The activity of the dynamic allocation is also visible in the logs:

DEBUG ExecutorAllocationManager: Starting timer to add executors because pending tasks are building up (to expire in 1 seconds)
DEBUG ExecutorAllocationManager: Clearing idle timer for 1 because it is now running a task
INFO YarnAllocator: Driver requested a total number of 2 executor(s).
DEBUG ApplicationMaster: Number of pending allocations is 0. Slept for 1472/3000 ms.
INFO ExecutorAllocationManager: Requesting 1 new executor because tasks are backlogged (new desired total will be 2)
DEBUG ApplicationMaster: Sending progress
INFO YarnAllocator: Will request 1 executor container(s), each with 1 core(s) and 1408 MB memory (including 384 MB of overhead)
DEBUG AMRMClientImpl: Added priority=1
DEBUG AMRMClientImpl: addResourceRequest: applicationId= priority=1 resourceName=* numContainers=1 #asks=1
INFO YarnAllocator: Submitted 1 unlocalized container requests.
DEBUG ExecutorAllocationManager: Starting timer to add more executors (to expire in 1 seconds)
INFO YarnAllocator: Launching container container_1498015239683_0008_01_000003 on host spark-slave-3
INFO YarnAllocator: Received 1 containers from YARN, launching executors on 1 of them.
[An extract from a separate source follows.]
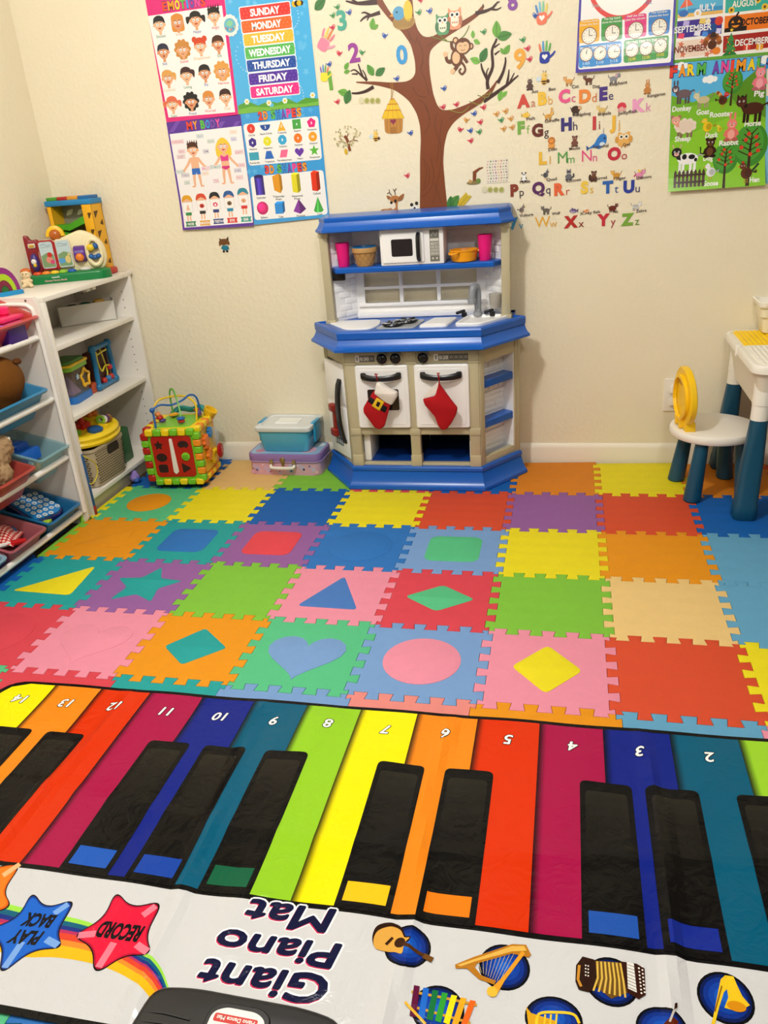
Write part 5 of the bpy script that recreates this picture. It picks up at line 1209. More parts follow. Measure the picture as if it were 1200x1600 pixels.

Spark offers the dynamic resource allocation as the solution for resources misuse. It helps to avoid the situation where the cluster composition doesn't fit to the workload. Thanks to the dynamic allocation, enabled with appropriated configuration entries, Spark asks for more resources when the workload increases and releases them once it decreases. As shown in the second section, one prerequisite is demanded. To use the dynamic resource allocation, the external shuffle service must be enabled. Thanks to it, shuffle files won't be lost after executor's decomission. The last part demonstrated the dynamic resource allocation in action. Based on simple thread sleep trick, we were able to see how ExecutorAllocationManager requested for more executors because of too many idle tasks.